Belgen kunnen nu al de Duitse corona-app downloaden en installeren. Waarom moeten we nog een aparte app ontwikkelen?
PRENEEL. “Een gezondheidssysteem moet de codes van de app kunnen koppelen aan testresultaten en die systemen zijn nationaal of regionaal georganiseerd. In België zullen die centrale servers bij Sciensano staan, het Wetenschappelijk Instituut voor Volksgezondheid. De Duitse app kan daar niet mee communiceren en het is niet wenselijk dat België zijn app koppelt aan de Duitse server. Bovendien willen we dat de Belgische app nog iets verder gaat en zoals de Ierse app ook over de status van de epidemie kan communiceren.”
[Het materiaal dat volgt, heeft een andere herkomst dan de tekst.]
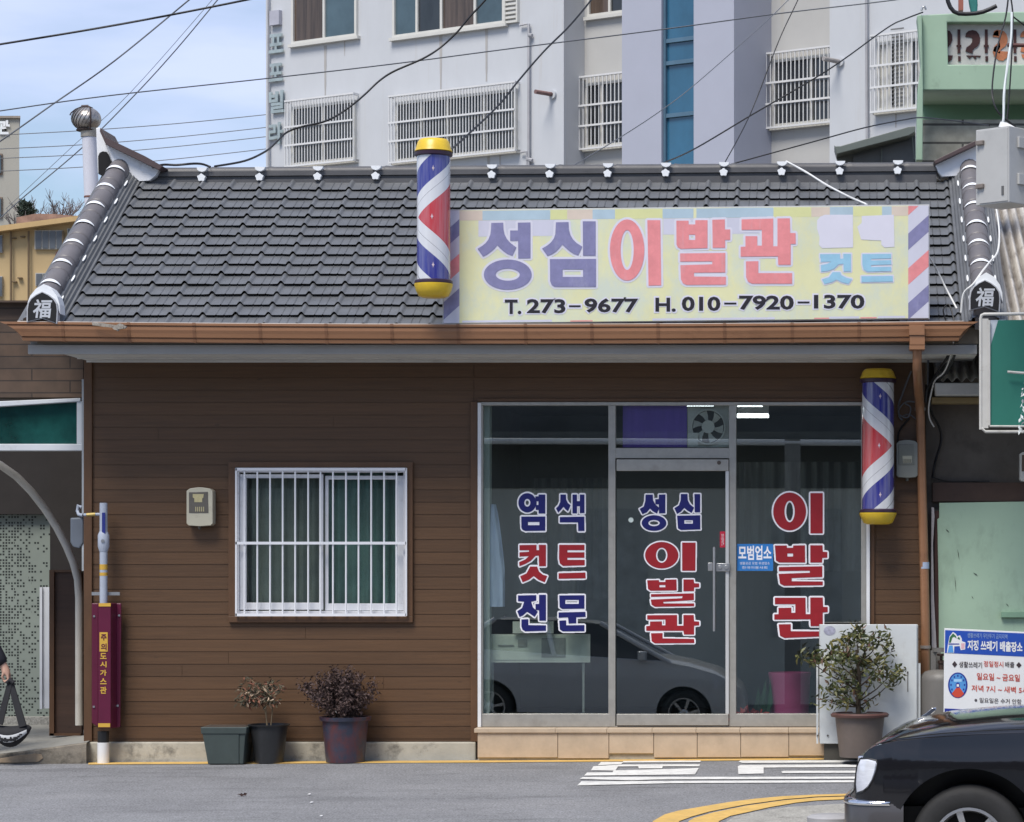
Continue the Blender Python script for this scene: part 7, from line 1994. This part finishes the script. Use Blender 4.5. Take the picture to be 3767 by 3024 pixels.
def bare_tree(px, pbase, ptop, Y, spread, seed, label):
    random.seed(seed)
    t = thing('bare_tree', label, 'tree', P(px, pbase, Y), 'bare winter trees on the skyline')
    base = P(px, pbase, Y); base.z -= 2.2
    H_ = P(px, ptop, Y).z - base.z
    tr_, cr_ = MB(), MB()
    def br(mb, p, d, L_, r_, dep):
        e = p + d * L_
        mb.tube([p, p.lerp(e, .5) + Vector((random.gauss(0, .03), 0, 0)) * L_, e], [r_, r_ * .8, r_ * .62], 5, caps=False)
        if dep == 0: return
        for _ in range(3 if dep > 1 else 4):
            nd = (d + Vector((random.gauss(0, spread), random.gauss(0, spread), random.uniform(-.1, .5)))).normalized()
            br(cr_, p.lerp(e, random.uniform(.5, 1)), nd, L_ * random.uniform(.5, .72), r_ * .55, dep - 1)
    br(tr_, base, Vector((0, 0, 1)), H_ * .42, .07, 0)
    for _ in range(5):
        br(cr_, base + Vector((0, 0, H_ * random.uniform(.2, .42))), Vector((random.gauss(0, spread), random.gauss(0, spread), 1)).normalized(), H_ * .36, .045, 3)
    tr_.build('trunk', TRK, t, smooth=60); cr_.build('crown', TRK, t, smooth=60)
bare_tree(170, 790, 706, 62, .42, 1, 'bare grey tree over the middle of the yellow block roof')
bare_tree(245, 792, 712, 63, .40, 2, 'bare grey tree nearest the ventilator pipe')
bare_tree(18, 835, 735, 60, .5, 3, 'bare reddish tree in front of the beige block')
pt_ = thing('pine_tree', 'small dark pine beside the corner of the beige block', 'tree', P(95, 800, 61))
b0 = P(92, 830, 61); m = MB(); m.tube([b0, P(90, 742, 61)], [.09, .03], 6); m.build('trunk', TRK, pt_)
m = MB(); random.seed(6)
for cx, cy in ((84, 752), (100, 757), (80, 770), (92, 778), (112, 788), (85, 795), (120, 780)):
    for k in range(90):
        p = P(cx + random.gauss(0, 7), cy + random.gauss(0, 5), 61 + random.gauss(0, .3)); m.leaf(p, (random.gauss(0, 1), random.gauss(0, 1), random.uniform(-.1, 1)), .16, .3)
m.build('crown', M('dark pine needles', (.025, .04, .025), .8, var=.3), pt_)

# ================================================================ ventilator pipe
vp_ = thing('roof_ventilator', 'white stack pipe topped by a rusty steel turbine ventilator', 'ventilator', P(335, 1000, 2.9))
YV = 2.95; s_ = (YV + D) / F
m = MB(); m.tube([P(346, 1150, YV), P(342, 790, YV), P(337, 720, YV), P(328, 505, YV)], [.067, .067, .066, .063], 24)
m.build('pipe', M('white stack paint', (.62, .62, .68), .45, var=.05, dirt=(.35, .25, .2), da=.4, ds=4, dstretch=(2, 2, .4)), vp_, smooth=40)
m = MB(); m.tube([P(338, 728, YV), P(338, 722, YV)], .07, 24); m.build('pipe_seam', M('rust seam', (.16, .07, .05), .8), vp_)
RUS = M('rusty galvanised neck', (.36, .33, .28), .5, metal=.4, var=.2, dirt=(.12, .05, .03), da=.8, ds=12)
ct = P(326, 480, YV); m = MB(); m.lathe([(.07, -.06), (.071, .05), (.06, .06)], ct, 24); m.build('neck', RUS, vp_, smooth=40)
VS = M('dull ventilator steel', (.42, .39, .36), .32, metal=.75, var=.2, vs=12, dirt=(.1, .045, .03), da=.7, ds=7, dth=.58)
c = P(317, 438, YV); R0, Hh = .128, .105
fm = MB(); n = 22
for k in range(n):
    rws = []
    for i in range(11):
        la = -1.25 + 2.5 * i / 10
        a0 = 2 * math.pi * k / n + la * .5
        rws.append([c + Vector((R0 * math.cos(la) * math.cos(a0 + da) * (1 + .05 * (da > .2)), R0 * math.cos(la) * math.sin(a0 + da) * (1 + .05 * (da > .2)), Hh * math.sin(la) / .95)) for da in (0, .12, .24, .31)])
    fm.grid(rws)
fm.build('turbine_fin', VS, vp_, smooth=60)
m = MB(); m.lathe([(.085, -Hh * 1.05), (.09, -Hh * .95), (.07, -Hh * .8), (.1, 0), (.05, Hh * .9)], c, 24); m.build('turbine_core', M('dark rust core', (.05, .035, .03), .7, var=.4), vp_)
m = MB(); m.lathe([(.045, Hh * .9), (.06, Hh), (.03, Hh * 1.12), (.01, Hh * 1.16)], c, 20); m.tube([P(330, 396, YV), P(300, 393, YV), P(278, 402, YV), P(262, 415, YV), P(257, 424, YV)], .006, 6); m.tube([P(328, 392, YV - .13), P(333, 400, YV - .14), P(334, 440, YV - .145), P(331, 478, YV - .1)], .008, 6); m.tube([P(300, 392, YV), P(325, 391, YV)], .014, 8)
m.build('ventilator_cap', M('dark rusty iron', (.05, .03, .025), .6, var=.3), vp_, smooth=60)

# ================================================================ overhead wires
def cat(pts, k=6):
    out_ = []
    n = len(pts)
    for i in range(n - 1):
        p0, p1, p2, p3 = pts[max(i - 1, 0)], pts[i], pts[i + 1], pts[min(i + 2, n - 1)]
        for j in range(k):
            t = j / k
            out_.append(.5 * ((2 * p1) + (p2 - p0) * t + (2 * p0 - 5 * p1 + 4 * p2 - p3) * t * t + (3 * p1 - p0 - 3 * p2 + p3) * t ** 3))
    out_.append(pts[-1]); return out_
def wire(pts, r_, mat, label, name='overhead_cable', group='overhead cables', cat_='cable'):
    p3 = [P(p[0], p[1], p[2]) for p in pts]
    ends = {}
    for e, (a, b) in ((0, (pts[0], p3[1])), (-1, (pts[-1], p3[-2]))):          # cables that leave the picture run on to their next support
        if a[0] < 0 or a[0] > 3767 or a[1] < 0:
            far = p3[e] + (p3[e] - b).normalized() * 14
            ends[e] = far
    path = ([ends[0]] if 0 in ends else []) + cat(p3) + ([ends[-1]] if -1 in ends else [])
    tag(MB().tube(path, r_, 6).build(name, mat, smooth=60, recenter=True), label, cat_, group)
wire([(-300, 208, 4), (0, 163, 4), (450, 88, 4), (905, 0, 4), (1300, -85, 4)], .010, CABLE, 'thick black cable crossing the top left of the sky')
wire([(-200, 650, 14), (0, 520, 14), (195, 383, 14), (420, 225, 14), (695, 0, 14), (900, -170, 14)], .010, CABLE_GREY, 'grey cable rising steeply across the sky at the left')
wire([(-60, 860, 16), (75, 735, 16), (300, 545, 16), (500, 345, 16), (650, 180, 16), (805, -6, 16), (900, -120, 16)], .008, CABLE_GREY, 'thin steep cable passing behind the ventilator')
wire([(20, 770, 18), (260, 545, 18), (480, 340, 18), (780, 0, 18), (840, -80, 18)], .004, CABLE_GREY, 'faintest thin cable beside the steep one')
wire([(-200, 440, 9), (0, 408, 9), (400, 352, 9), (970, 290, 9), (1440, 236, 9), (1900, 176, 9), (2440, 108, 9), (2880, 48, 9), (3290, 0, 9), (3800, -70, 9)], .007, CABLE_GREY, 'long thin cable running across the sky and the white block')
for i, (y0, y1, y2) in enumerate(((497, 478, 421), (548, 530, 468), (583, 566, 502), (630, 612, 547))):
    wire([(-200, y0 + 12, 58), (0, y0, 58), (310, y1 + 2, 58), (640, (y1 + y2) / 2 + 6, 58), (985, y2, 58), (1100, y2 - 14, 58)], .012, CABLE_GREY, ('highest', 'second highest', 'third', 'lowest')[i] + ' of four parallel cables low over the left rooftops')
wire([(790, 612, 1.75), (900, 592, 2.2), (975, 558, 2.6), (1015, 525, 2.9), (1055, 487, 3.2), (1110, 466, 3.2), (1185, 450, 3.3), (1240, 425, 3.4), (1300, 383, 3.5), (1345, 345, 3.6), (1395, 298, 3.7), (1450, 262, 3.8), (1555, 216, 3.9), (1620, 175, 4), (1680, 120, 4), (1730, 60, 4), (1790, -5, 4), (1850, -90, 4)], .0095, CABLE, 'kinked black cable rising from the ridge in front of the white block')
wire([(1655, 552, -.6), (1700, 515, 0), (1830, 392, 1), (1905, 300, 1.5), (2000, 190, 2), (2100, 90, 2.5), (2190, -20, 3), (2260, -120, 3)], .009, CABLE, 'black cable rising from the upper barber pole')
wire([(2105, 612, 1.9), (2290, 500, 4), (2434, 405, 5), (2560, 308, 6), (2800, 96, 7), (2900, 0, 8), (3000, -100, 8)], .005, CABLE_GREY, 'fine grey cable slanting across the blue stair glazing')
wire([(2445, 598, 1.8), (2560, 545, 3), (2770, 420, 3.5), (3050, 255, 4), (3260, 105, 5), (3330, 70, 5.6), (3395, 45, 5.8)], .007, CABLE, 'black cable from the ridge up to the mint green parapet')
wire([(2662, 606, 1.8), (2760, 420, 2.6), (2865, 150, 2.8), (2935, 0, 3), (2990, -130, 3)], .005, CABLE, 'thin black cable rising almost upright from the right of the ridge')
wire([(2690, 604, 1.8), (2990, 522, 1.5), (3180, 470, .8), (3330, 440, 0), (3390, 433, -.4), (3500, 443, -1), (3640, 462, -1.7)], .0055, CABLE, 'black cable from the ridge to the grey junction box')
wire([(2893, 594, 1.68), (2960, 630, 1.1), (3040, 680, .4), (3120, 722, -.3), (3188, 752, -.82)], .009, CABLE_WHITE, 'white cord from the ridge to the signboard top', 'white_cord', 'white cords on the roof', 'cord')
wire([(3420, 948, -.78), (3445, 990, -.6), (3480, 1060, -.62), (3520, 1135, -.75)], .007, CABLE_WHITE, 'white cord from the right edge of the signboard to the gutter', 'white_cord', 'white cords on the roof', 'cord')
wire([(3664, 760, .2), (3676, 850, .0), (3670, 925, -.2), (3640, 965, -.45), (3612, 1000, -.72), (3580, 1045, -.85), (3545, 1080, -.86), (3535, 1150, -.86)], .008, CABLE_WHITE, 'white cord winding down the right hip ridge past the plaque', 'white_cord', 'white cords on the roof', 'cord')
wire([(3712, -40, -1.6), (3700, 60, -1.6), (3668, 180, -1.65), (3650, 320, -1.7), (3660, 390, -1.75), (3688, 430, -1.75), (3720, 455, -1.7), (3775, 500, -1.7)], .0065, CABLE, 'black cable looping beside the white conduit into the junction box')
wire([(3712, -40, -1.62), (3724, 30, -1.62), (3726, 110, -1.64), (3716, 300, -1.7), (3705, 440, -1.75)], .006, CABLE, 'black cable hanging straight behind the white conduit')
wire([(3722, 45, -1.72), (3720, 140, -1.74), (3706, 240, -1.76), (3694, 340, -1.8), (3692, 430, -1.82), (3688, 452, -1.82)], .0095, M('white conduit plastic', (.72, .76, .76), .4), 'white conduit dropping into the top of the junction box')
wire([(3725, 60, -1.5), (3790, 110, -1.45)], .006, CABLE, 'short black cable leaving the top right corner')
# cable bundle under the right eaves
for i, (pts, r_, mt, lb) in enumerate((
    ([(3512, 1255, -.70), (3488, 1310, -.55), (3455, 1360, -.35), (3432, 1400, -.22), (3412, 1430, -.14), (3405, 1480, -.10)], .012, CABLE, 'thickest black cable of the bundle under the right eaves'),
    ([(3522, 1255, -.70), (3510, 1310, -.6), (3480, 1372, -.4), (3440, 1410, -.2), (3420, 1450, -.06), (3428, 1520, .02), (3450, 1560, .06), (3462, 1600, .09), (3458, 1640, .1), (3440, 1700, .1), (3430, 1760, .1)], .010, CABLE, 'black cable dropping from the eaves down the dark wall'),
    ([(3508, 1256, -.71), (3494, 1320, -.55), (3472, 1370, -.4), (3440, 1400, -.25), (3425, 1450, -.14), (3416, 1500, -.08), (3420, 1540, -.04), (3436, 1570, .0)], .0065, CABLE_WHITE, 'pale cord in the bundle under the right eaves'),
    ([(3414, 1300, -.05), (3414, 1380, -.05), (3412, 1450, -.05)], .008, CABLE_GREY, 'straight grey conduit beside the downspout'),
    ([(3352, 1365, -.08), (3330, 1420, -.06), (3318, 1455, -.04), (3306, 1490, -.04), (3308, 1530, -.04), (3320, 1545, -.04)], .008, CABLE_GREY, 'grey cable looping left of the downspout'),
    ([(3375, 1480, -.04), (3335, 1478, -.05), (3310, 1500, -.05), (3308, 1525, -.05), (3340, 1535, -.05), (3350, 1500, -.05), (3330, 1485, -.05)], .006, CABLE_GREY, 'coiled grey cable above the right meter'),
    ([(3322, 1530, -.04), (3345, 1525, -.04), (3375, 1545, -.06)], .006, CABLE_GREY, 'short grey cable running behind the downspout'),
    ([(3345, 1540, -.03), (3318, 1570, -.03), (3304, 1600, -.03), (3302, 1640, -.03)], .008, CABLE, 'black cable dropping to the grey right meter'),
    ([(3430, 1755, .1), (3480, 1770, .1), (3560, 1772, .1), (3640, 1771, .1)], .006, CABLE, 'black cable sagging along the brown lintel'),
    ([(3480, 1180, -.7), (3470, 1140, -.68), (3490, 1120, -.66), (3505, 1160, -.7), (3512, 1200, -.74)], .006, CABLE, 'black wire tangle on the tiles right of the signboard'))):
    wire(pts, r_, mt, lb, 'wall_cable', 'cables under the right eaves')
wire([(560, 616, 1.6), (600, 606, 1.62), (650, 607, 1.64), (710, 602, 1.64), (745, 604, 1.64), (775, 615, 1.64)], .010, CABLE, 'black cable end lying along the left of the ridge')
# grounds behind the shop
# ================================================================ across the street, seen only in the glass
ac = thing('opposite_building', 'grey building across the street mirrored in the shop glass', 'building', (-2, -31, -1.2))
MB().box(-26, 22, -32, -31.5, -1.6, 3.0).build('wall', M('grey green opposite wall', (.64, .66, .62), .8, var=.15, vs=.6, stretch=(1.5, 1, .2)), ac)
MB().box(-26, 22, -33, -30.2, 3.9, 4.05).box(-26, 22, -31.6, -31.45, 3.0, 3.9).build('canopy', M('dark canopy', (.12, .13, .13), .8), ac)
MB().box(-26, 22, -34, -32.5, 4.05, 8.2).build('upper_wall', M('dark upper wall', (.10, .105, .11), .8, var=.4, vs=.5), ac)
gm2 = MB(); gm2.tube([(-26, -30.15, 3.92), (-4, -30.15, 3.86), (22, -30.15, 3.7)], .06, 8); gm2.build('gutter', WHITE, ac, smooth=40)
wm2 = MB()
for k in range(12): wm2.box(-24 + 3.8 * k, -22.6 + 3.8 * k, -31.5, -31.46, .1, 2.6)
wm2.each('shutter', M('opposite shutter', (.50, .53, .52), .6, var=.2), ac)
pm2 = MB()
for k in range(6): pm2.box(-24 + 7.7 * k, -23.7 + 7.7 * k, -30.4, -30.1, -1.6, 3.9)
pm2.each('post', M('grey post', (.22, .22, .21), .7), ac)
Het consortium onder leiding van het kleine Devside haalde hier verrassend de opdracht binnen.
PRENEEL. “Devside heeft al veel ervaring met apps en goede contacten met Apple en Google. Het houdt ons ook voortdurend op de hoogte. Ik vond het vooral verrassend dat zo weinig andere Belgische ontwikkelaars een kandidatuur hebben ingediend. De deadline is inderdaad strak, maar we hadden al veel tijd verloren. Sommige ontwikkelaars wilden ook met gps-gegevens werken, maar dat werkt niet binnenshuis en die gegevens kan je niet anoniem maken. Apple en Google zal apps ook alleen maar toegang geven tot de noodzakelijke speciale software als ze enkel met bluetooth werken en geen locaties delen of verzamelen.”
Op hoeveel gebruikers mikt u?
PRENEEL. “De app wordt niet verplicht. Duitsland zit rond 20 procent, maar we mikken niet op een concreet cijfer. De app is vooral bedoeld om de blinde vlek in de opsporing van contacten die anders niet worden gevonden, zo klein mogelijk te maken. De app kan al zeer effectief zijn als ze pakweg in universiteiten of grote bedrijven een vrij hoog gebruik haalt. Ze is een aanvulling op de manuele tracing en mensen die zelf hun omgeving verwittigen.”